Overview
Long-tailed Jaeger: Smallest but most buoyant and graceful jaeger or skua, with gray upperparts, white breast and gray belly. Black cap covers eyes, crosses chin and ends at yellow nape. Upperwings are dark edged. Tail is gray with black edges and long black streamers. Legs are blue-gray and toes are webbed. Sexes are similar. Juvenile is heavily barred and spotted gray; has white patches on underwings, white throat, white belly and dark-tipped gray bill. Dark juvenile is darker overall; has gray throat and lacks white belly.
Range and Habitat
Long-tailed Jaeger: Breeds in arctic regions from Alaska to Greenland and south to the northern Ungava Peninsula. Spends winters off the coasts of the southern states and South America. Nests on the Arctic tundra. Spends winters over open ocean, usually staying offshore, and very rarely found inland.
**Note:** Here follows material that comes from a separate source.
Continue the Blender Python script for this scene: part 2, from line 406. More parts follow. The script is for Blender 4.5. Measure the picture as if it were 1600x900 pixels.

Skuas and Jaegers (Stercorariidae)
ORDER
The sandpipers, plovers, buttonquail, auks, and skuas, and oystercatchers are some of the nineteen families in the taxonomic order CHARADRIIFORMES (pronounced kah-RAH-dree-ih-FOR-meez).
FAMILY TAXONOMY
The Stercorariidae (pronounced stehr-koh-rah-REYE-ih-dee), or skuas and jaegers, encompasses seven species of skuas and jaegers in one genus that can be found in all of the world’s oceans.
SOUTH PACIFIC-PALAU
Four species of skuas and jaegers in one genus occur in the South Pacific as migrants. One species, the Long-tailed Jaeger, has been recorded in Palau.
NORTH AMERICA
In North America, five species of skuas and jaegers in one genus have been identified. Among these are included the graceful Long-tailed Jaeger and the hefty Great Skua.
KNOWN FOR
Members of this family are known for their predatory and piratical behavior. Like other skuas and jaegers, the Parasitic Jaeger is known for expertly chasing and harassing gulls and terns until they drop their food.
PHYSICAL
The skuas and jaegers look like a cross between a gull and a falcon. They are large birds with long, pointed wings (broader in skuas), have thick necks with fairly large heads, webbed feet, and medium-length bills with a hook on the end. They also have distinctive tails with projecting central tail feathers.
COLORATION
Skuas are mostly brown, streaked birds, some species with gray or rusty highlights in their plumage. Juvenile jaegers have plumages similar to those of skuas, while adults are creamy or white on the underparts, the Parasitic and Pomarine Jaegers sporting black breast bands. On the upperparts, adult jaegers are dark brown with black caps. Most plumages of jaegers and skuas also show prominent white patches in the wings at the bases of the primaries.
GEOGRAPHIC HABITAT
Jaegers and Skuas are bird of the Arctic, Antarctic, and the open ocean. They breed on the tundra and rocky islands of the far north, and spend the rest of the year in pelagic waters off of both North American coasts, rarely occurring near land.
MIGRATION
All members of this family are highly migratory.
HABITS
Skuas and jaegers are solitary predators of the high seas except when they form pairs during the breeding season and hunt for small mammals, birds (especially nestlings), and insects on the tundra. Outside of the breeding season, they occur on the open ocean where they pursue gulls, terns, and other seabirds to steal fish these smaller birds have caught. They also prey upon other birds, the skuas even attacking and killing gulls.
CONSERVATION
Skuas and jaegers are not threatened in North America and appear to have healthy populations throughout their range.
INTERESTING FACTS
Jaegers get their name from the Germanic word for “hunter”; an appropriate name for these aggressive, predatory birds. In Great Britain, though, the word “jaeger” is not used with all members of this family being called skuas.